▶ _REQUIREMENTS_: Locate the lines where "Measure" occurs and copy them as they stand.

┄┄┄┄┄┄┄┄┄┄┄┄┄┄┄┄┄┄┄┄

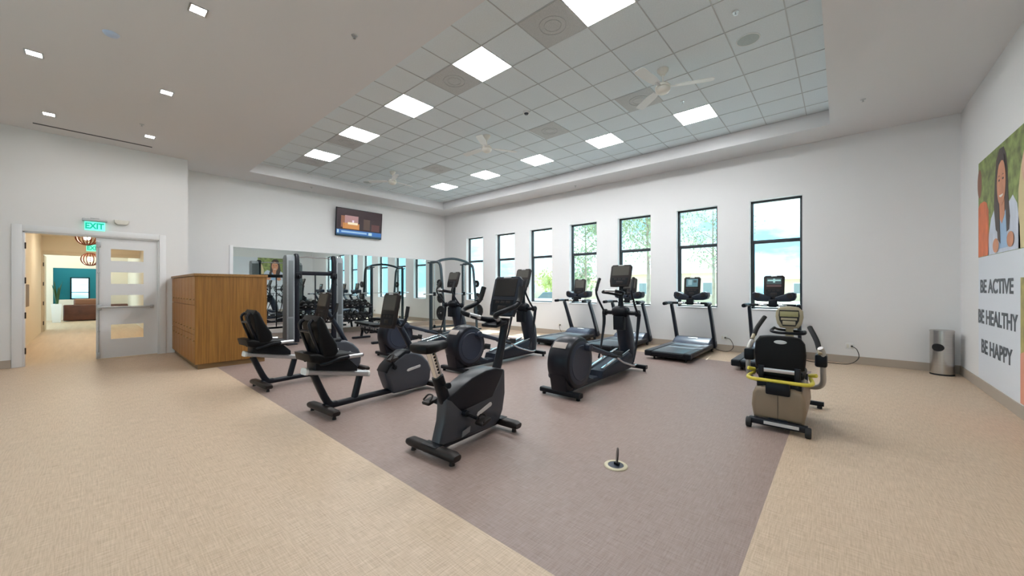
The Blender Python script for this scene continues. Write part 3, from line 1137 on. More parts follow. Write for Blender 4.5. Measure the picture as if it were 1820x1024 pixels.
def make_treadmill():
    t = thing('treadmill', '', 'treadmill', (0, 0, 0), 0, 'treadmills facing the windows')
    q = MB()
    q.b2((-0.425, -0.97, 0.085), (0.425, 0.70, 0.165), 0.02, 3)
    q.b2((-0.36, -0.90, 0.05), (0.36, 0.60, 0.09), 0.01)
    q.obj('deck', M_BLACK, t)
    q = MB()
    q.b2((-0.29, -0.93, 0.160), (0.29, 0.62, 0.176), 0.006)
    q.obj('running_belt', M_BELT, t)
    for s in (-1, 1):
        q = MB()
        q.b2((s * 0.36 - 0.062, -0.95, 0.155), (s * 0.36 + 0.062, 0.66, 0.187), 0.012, 3)
        q.obj('side_step', M_SLATEL, t)
        q = MB()
        q.b2((s * 0.365 - 0.07, -1.0, 0.07), (s * 0.365 + 0.07, -0.90, 0.182), 0.022, 3)
        q.obj('end_cap', M_BLACK, t)
        q = MB()
        q.cyl((s * 0.30, -0.82, 0.0), (s * 0.30, -0.82, 0.055), 0.022, 0.018, seg=14)
        q.obj('foot', M_RUBBER, t)
        q = MB()
        q.cyl((s * 0.37 - 0.02, 0.82, 0.05), (s * 0.37 + 0.02, 0.82, 0.05), 0.05, seg=18, bev=0.006)
        q.obj('wheel', M_RUBBER, t)
        q = MB()
        q.bar([(s * 0.40, 0.95, 0.10), (s * 0.40, 0.90, 0.22), (s * 0.395, 0.66, 0.70), (s * 0.39, 0.47, 1.045)], [(0.062, 0.15), (0.06, 0.14), (0.055, 0.115), (0.055, 0.10)], up=(0, 1, 0), rnd=0.35, smooth=3)
        u = q.obj('upright', M_CHAR, t)
        q = MB()
        q.bar([(s * 0.424, 0.915, 0.20), (s * 0.422, 0.68, 0.68), (s * 0.416, 0.49, 1.02)], [(0.012, 0.10), (0.012, 0.085), (0.012, 0.07)], up=(0, 1, 0), rnd=0.3, smooth=3)
        q.obj('upright_trim', M_STEELB, u)
        q = MB()
        q.bar([(s * 0.395, 0.53, 1.07), (s * 0.405, 0.40, 1.082), (s * 0.42, 0.22, 1.078), (s * 0.425, 0.12, 1.072)], [(0.075, 0.07), (0.075, 0.07), (0.065, 0.06), (0.05, 0.05)], rnd=0.42, smooth=4)
        h = q.obj('handrail', M_STEELB, t)
        q = MB()
        q.bar([(s * 0.4225, 0.20, 1.076), (s * 0.4255, 0.09, 1.070)], [(0.078, 0.076), (0.072, 0.070)], rnd=0.42)
        q.obj('grip', M_BLACK, h)
        q = MB()
        pr = [(s * 0.03, 1.16), (s * 0.10, 1.145), (s * 0.26, 1.15), (s * 0.335, 1.18), (s * 0.36, 1.24), (s * 0.352, 1.315), (s * 0.31, 1.335), (s * 0.24, 1.325), (s * 0.16, 1.285), (s * 0.03, 1.235)]
        q.prism(pr, 0.50, 0.72, 'xz', 0.02, 3)
        k = q.obj('cup_tray', M_CHAR, t)
        q = MB()
        q.lathe([(0.0, 0.03), (0.034, 0.03), (0.047, 0.0), (0.047, -0.012)], (s * 0.262, 0.50, 1.262), 'y', 20)
        q.obj('cup_holder', M_BROWNP, k)
    q = MB()
    q.prism([(0.46, 0.15), (0.48, 0.195), (0.60, 0.262), (0.78, 0.305), (0.92, 0.29), (0.985, 0.20), (0.985, 0.075), (0.60, 0.075)], -0.385, 0.385, 'yz', 0.03, 3)
    hd = q.obj('motor_hood', M_SLATE, t)
    q = MB()
    q.box((0.0, 0.70, 0.292), (0.20, 0.035, 0.006), (R(13), 0, 0), 0.002)
    q.obj('badge', M_LABEL, hd)
    q = MB()
    q.cyl((-0.37, 0.47, 1.08), (0.37, 0.47, 1.08), 0.026, seg=16)
    q.b2((-0.07, 0.44, 1.04), (0.07, 0.54, 1.19), 0.02, 3)
    cb = q.obj('crossbar', M_BLACK, t)
    for s in (-1, 1):
        q = MB()
        q.cyl((s * 0.09, 0.465, 1.080), (s * 0.23, 0.465, 1.080), 0.030, seg=16, bev=0.006)
        q.obj('pulse_sensor', M_CHROME, cb)
    q = MB()
    q.b2((-0.045, 0.60, 1.10), (0.045, 0.67, 1.26), 0.02, 3)
    q.obj('neck', M_BROWNP, t)
    return t


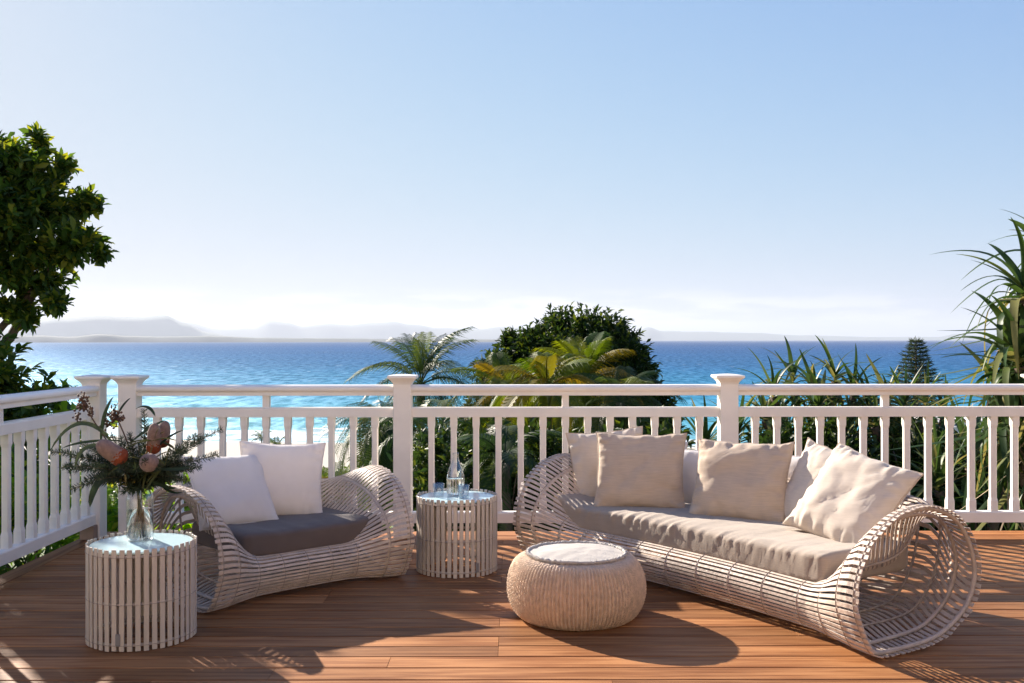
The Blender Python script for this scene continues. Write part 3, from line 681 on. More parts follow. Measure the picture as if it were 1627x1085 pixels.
# ------------------------------------------------------------------ pouf
def make_pouf(x, y):
    root = empty('pouf', (x, y, 0)); tag(root, 'round beige knitted floor pouf with a white top panel', 'pouf')
    nA, nZ = 960, 64; H = .325; Rm_ = .352; ribs = 108
    V = np.zeros((nZ, nA, 3)); ph = np.arange(nA)/nA*2*math.pi
    for i in range(nZ):
        f = i/(nZ-1); ang = -math.pi/2+math.pi*f*.985
        c = math.cos(ang); s_ = math.sin(ang)
        r_ = .245+(Rm_-.245)*abs(c)**.85 if f > .5 else .20+(Rm_-.20)*abs(c)**.62
        z = H*.47+H*.50*math.copysign(abs(s_)**1.05, s_)
        if f > .5: z = H*.47+(H*.51)*s_
        k = min(1, abs(c)*1.6)
        st = np.sin(ph*ribs)*.0048 + np.sin(ph*ribs*2+1.0)*.0012
        cable = .0034*np.sin(z*520+np.floor(ph*ribs/(2*math.pi))*math.pi*.9+2.2*np.sin(ph*ribs))
        lump = np.array([noise.noise(Vector((math.cos(p)*2, math.sin(p)*2, z*5)))*.006 for p in ph[::8]]).repeat(8)
        rr = r_+(st+cable)*k+lump*k
        V[i, :, 0] = rr*np.cos(ph); V[i, :, 1] = rr*np.sin(ph); V[i, :, 2] = max(z, .001)+cable*.5*(1-k)
    idx = np.arange(nA); F = []
    for i in range(nZ-1):
        F.append(np.stack([i*nA+idx, i*nA+(idx+1) % nA, (i+1)*nA+(idx+1) % nA, (i+1)*nA+idx], 1))
    o = link('knitted_cover', np_mesh('knitted_cover', V.reshape(-1, 3), np.vstack(F)), M['knit'], root, True)
    # top panel, slightly dished, and its frayed seam
    prof = []; n_ = 40
    m = MB(); K = 96; VV = []; FF = []
    for i in range(n_+1):
        r_ = .25*i/n_
        for k in range(K):
            a = 2*math.pi*k/K; xx, yy = r_*math.cos(a), r_*math.sin(a)
            zz = .324+.020*math.cos(min(1, i/n_)*math.pi/2)+.006*noise.noise(Vector((xx*7, yy*7, 1)))+.003*noise.noise(Vector((xx*18, yy*18, 4)))-(.012 if i == n_ else 0)
            VV.append((xx, yy, zz))
    FF = [(i*K+k, (i+1)*K+k, (i+1)*K+(k+1) % K, i*K+(k+1) % K) for i in range(n_) for k in range(K)]
    m.add(VV, FF).build('top_panel', M['knit_top'], root, True)
    pts = []; rr = []
    for k in range(360):
        a = 2*math.pi*k/360; q = .251+.004*noise.noise(Vector((math.cos(a)*9, math.sin(a)*9, 0))); pts.append((q*math.cos(a), q*math.sin(a), .327+.004*noise.noise(Vector((math.cos(a)*14, math.sin(a)*14, 5))))); rr.append(.0065+.005*random.random())
    MB().tube(pts, rr, 7, closed=True).build('seam', M['knit_top'], root, True)
    n_ = 900; a = rng.random(n_)*2*math.pi; q = .252
    P = np.stack([q*np.cos(a), q*np.sin(a), np.full(n_, .329)], 1); D = np.stack([np.cos(a), np.sin(a), rng.normal(.1, .5, n_)], 1)+rng.normal(0, .5, (n_, 3))
    fo = scatter('fringe', LT_thin, P, D, rng.uniform(.010, .022, n_), M['knit_top'], root, 1.5, kind='stuff')
    return root
make_pouf(.33, 5.13)

# ------------------------------------------------------------------ pillows
def pillow(label, cpx, d, w, h, th, mat, yaw=0, lean=18, roll=0, seed=0, seam=True, group=None, flange=.0, folds=1.0, sag=1.0, dz=0):
    """yaw: turn about z (0 faces the camera side), lean: back from upright, roll: in its own plane"""
    c = px(cpx[0], cpx[1], d); c.z += dz
    root = empty('pillow', (c.x, c.y, c.z-h*.4)); tag(root, label, 'pillow', group)
    Rm = Matrix.Rotation(R(yaw), 3, 'Z') @ Matrix.Rotation(R(-lean), 3, 'X') @ Matrix.Rotation(R(roll), 3, 'Y')
    nn = 44; V = []; F = []; off = c-root.location
    def surf(u, v, side):
        # edges bow inwards, corners stay out
        ax, ay = abs(u), abs(v)
        X = u*w/2*(1-.085*(1-v*v)*ax**2); Z = v*h/2*(1-.085*(1-u*u)*ay**2)
        pr = ((1-ax**3.2)*(1-ay**3.2)); pr = max(pr, 0)**.48
        pr *= .78+.22*(1-(u*u+v*v)/2)
        bot = max(0, -v)
        T = th/2*pr*(1+.22*bot*sag*(1-ay))
        q = Vector((u*1.1+seed*3.7, v*1.1, side*2.0+seed))
        # puckers that radiate from the edges, and a broad crease
        edge = 4*max(ax, ay)**5*(1-max(ax, ay)**14)
        t_ = u if ay > ax else v
        pk = noise.noise(Vector((t_*9+seed, 1.7*seed, max(ax, ay)*1.5+side)))*.011*edge*folds
        cr = noise.noise(q*1.5)*.018*pr*folds+noise.noise(Vector((u*4+v*1.5, v*3-u, seed+side)))*.007*pr*folds
        rdg = abs(noise.noise(Vector(((u-v*.5)*2.6+seed, (v+u*.4)*1.3, seed*1.7+side))))
        cr -= max(0, .10-rdg)*.07*folds*pr
        Y = side*(T+(pk+cr))
        if ax > .999 or ay > .999: Y = 0
        # little waviness of the seam line
        Yw = noise.noise(Vector((u*2.2+seed, v*2.2, 8)))*.014*max(ax, ay)**3
        Zw = noise.noise(Vector((u*3.5+seed, v*3, 4)))*.008*max(ax, ay)**4*folds
        return Rm @ Vector((X, -(Y)+Yw, Z+Zw))
    g = {}
    for side in (1, -1):
        for i in range(nn+1):
            for j in range(nn+1):
                u, v = math.sin((i/nn*2-1)*math.pi/2*.999)/math.sin(math.pi/2*.999), math.sin((j/nn*2-1)*math.pi/2*.999)/math.sin(math.pi/2*.999)
                bd = i in (0, nn) or j in (0, nn)
                if side == -1 and bd: g[side, i, j] = g[1, i, j]; continue
                g[side, i, j] = len(V); V.append(surf(u, v, side)+off)
    for side in (1, -1):
        for i in range(nn):
            for j in range(nn):
                f = (g[side, i, j], g[side, i+1, j], g[side, i+1, j+1], g[side, i, j+1]); F.append(f if side == 1 else f[::-1])
    link('cover', pyd('cover', V, F), mat, root, True)
    if seam:
        loop = [g[1, i, 0] for i in range(nn)]+[g[1, nn, j] for j in range(nn)]+[g[1, nn-i, nn] for i in range(nn)]+[g[1, 0, nn-j] for j in range(nn)]
        pts = [V[i] for i in loop]
        cc = sum((Vector(p) for p in pts), Vector())/len(pts)
        pts = [Vector(p)+(Vector(p)-cc).normalized()*.002 for p in pts]
        rr = [.0042+.0018*noise.noise(Vector((k*.9, seed, 0))) for k in range(len(pts))]
        MB().tube(pts, rr, 6, closed=True).build('seam_edge', M['linen'] if mat is not M['white'] else M['white'], root, True)
    return root
G1 = 'white pillows on the loveseat'
pillow('white pillow slumped to the right against its neighbour on the loveseat', (367, 779), 5.78, .48, .48, .15, M['white'], 40, 38, 2, 1, True, G1, folds=.35)
pillow('white square pillow upright beside the loveseat arm', (446, 763), 6.04, .51, .47, .16, M['white'], 14, 20, 3, 2, True, G1, folds=.4)
G2 = 'linen pillows on the sofa'
pillow('pale linen pillow at the far left end of the sofa, mostly hidden', (966, 744), 6.50, .50, .50, .15, M['pale'], -4, 14, -6, 3, True, G2)
pillow('white pillow showing one corner above the square linen pillow', (1038, 756), 6.62, .42, .46, .13, M['white'], -8, 14, 3, 4, True, G2, folds=.4)
pillow('square natural linen pillow left of the sofa middle', (1016, 750), 6.22, .565, .50, .17, M['linen'], -12, 22, 0, 5, True, G2)
pillow('plain white pillow filling the gap at the sofa middle', (1108, 768), 6.36, .54, .44, .15, M['white'], -28, 14, 0, 6, True, G2, folds=.4)
pillow('natural linen pillow with a sagging top edge at the sofa middle', (1176, 767), 5.84, .575, .515, .18, M['linen'], -28, 26, 0, 7, True, G2)
pillow('plain white pillow hidden between the two right linen pairs', (1272, 782), 5.92, .54, .44, .15, M['white'], -40, 14, 0, 8, True, G2, folds=.4)
pillow('pale linen pillow leaning left behind the rightmost pillow', (1303, 782), 5.58, .50, .53, .15, M['pale'], -56, 28, 10, 9, True, G2)
pillow('rightmost pale linen pillow tipped over towards the hoop arm', (1351, 795), 5.22, .54, .55, .18, M['pale'], -50, 36, 15, 10, True, G2)

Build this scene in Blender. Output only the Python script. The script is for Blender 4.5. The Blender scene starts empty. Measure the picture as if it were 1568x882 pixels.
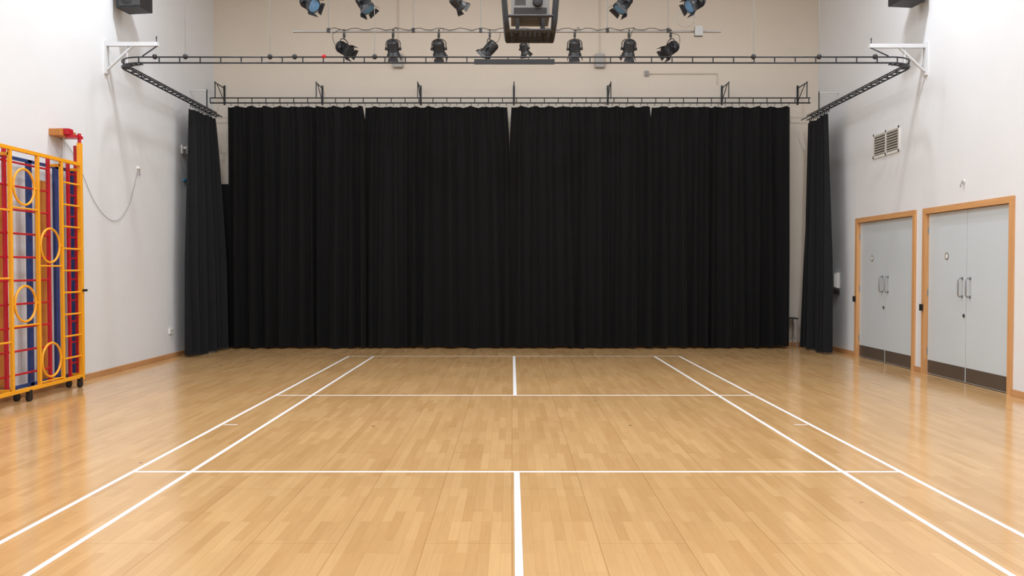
import bpy, math, random
from mathutils import Vector, Matrix
random.seed(7)
scene = bpy.context.scene
scene.view_settings.view_transform = 'Standard'
scene.view_settings.look = 'None'

# ------------------------------------------------------------------ helpers
def srgb(r, g, b):
    def f(c):
        c /= 255.0
        return c/12.92 if c <= 0.04045 else ((c+0.055)/1.055)**2.4
    return (f(r), f(g), f(b), 1.0)

def mat(name, col, rough=0.5, metal=0.0, bump=0.0, bscale=40.0, var=0.0, vscale=3.0, emit=None, estr=0.0, sheen=0.0, spec=0.5):
    m = bpy.data.materials.new(name); m.use_nodes = True
    nt = m.node_tree; b = nt.nodes['Principled BSDF']
    b.inputs['Base Color'].default_value = col
    b.inputs['Roughness'].default_value = rough
    b.inputs['Metallic'].default_value = metal
    b.inputs['Specular IOR Level'].default_value = spec
    geo = nt.nodes.new('ShaderNodeNewGeometry')
    if var > 0:
        n = nt.nodes.new('ShaderNodeTexNoise'); n.inputs['Scale'].default_value = vscale
        n.inputs['Detail'].default_value = 4
        nt.links.new(geo.outputs['Position'], n.inputs['Vector'])
        mr = nt.nodes.new('ShaderNodeMapRange')
        mr.inputs['From Min'].default_value = 0.3; mr.inputs['From Max'].default_value = 0.7
        mr.inputs['To Min'].default_value = 1-var; mr.inputs['To Max'].default_value = 1+var
        nt.links.new(n.outputs['Fac'], mr.inputs['Value'])
        mx = nt.nodes.new('ShaderNodeVectorMath'); mx.operation = 'SCALE'
        mx.inputs[0].default_value = col[:3]
        nt.links.new(mr.outputs['Result'], mx.inputs['Scale'])
        nt.links.new(mx.outputs['Vector'], b.inputs['Base Color'])
    if bump > 0:
        n2 = nt.nodes.new('ShaderNodeTexNoise'); n2.inputs['Scale'].default_value = bscale
        n2.inputs['Detail'].default_value = 3
        nt.links.new(geo.outputs['Position'], n2.inputs['Vector'])
        bp = nt.nodes.new('ShaderNodeBump'); bp.inputs['Strength'].default_value = bump
        bp.inputs['Distance'].default_value = 0.01
        nt.links.new(n2.outputs['Fac'], bp.inputs['Height'])
        nt.links.new(bp.outputs['Normal'], b.inputs['Normal'])
    if emit is not None:
        b.inputs['Emission Color'].default_value = emit
        b.inputs['Emission Strength'].default_value = estr
    if sheen > 0:
        b.inputs['Sheen Weight'].default_value = sheen
    return m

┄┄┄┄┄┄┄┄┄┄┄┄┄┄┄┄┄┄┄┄

▶ _RESULT OF THE EXERCISE_:
The Blender Python script for this scene continues. Write part 3, from line 1137 on. More parts follow. Write for Blender 4.5. Measure the picture as if it were 1820x1024 pixels.
The Blender Python script for this scene continues. Write part 3, from line 681 on. More parts follow. Measure the picture as if it were 1627x1085 pixels.
Build this scene in Blender. Output only the Python script. The script is for Blender 4.5. The Blender scene starts empty. Measure the picture as if it were 1568x882 pixels.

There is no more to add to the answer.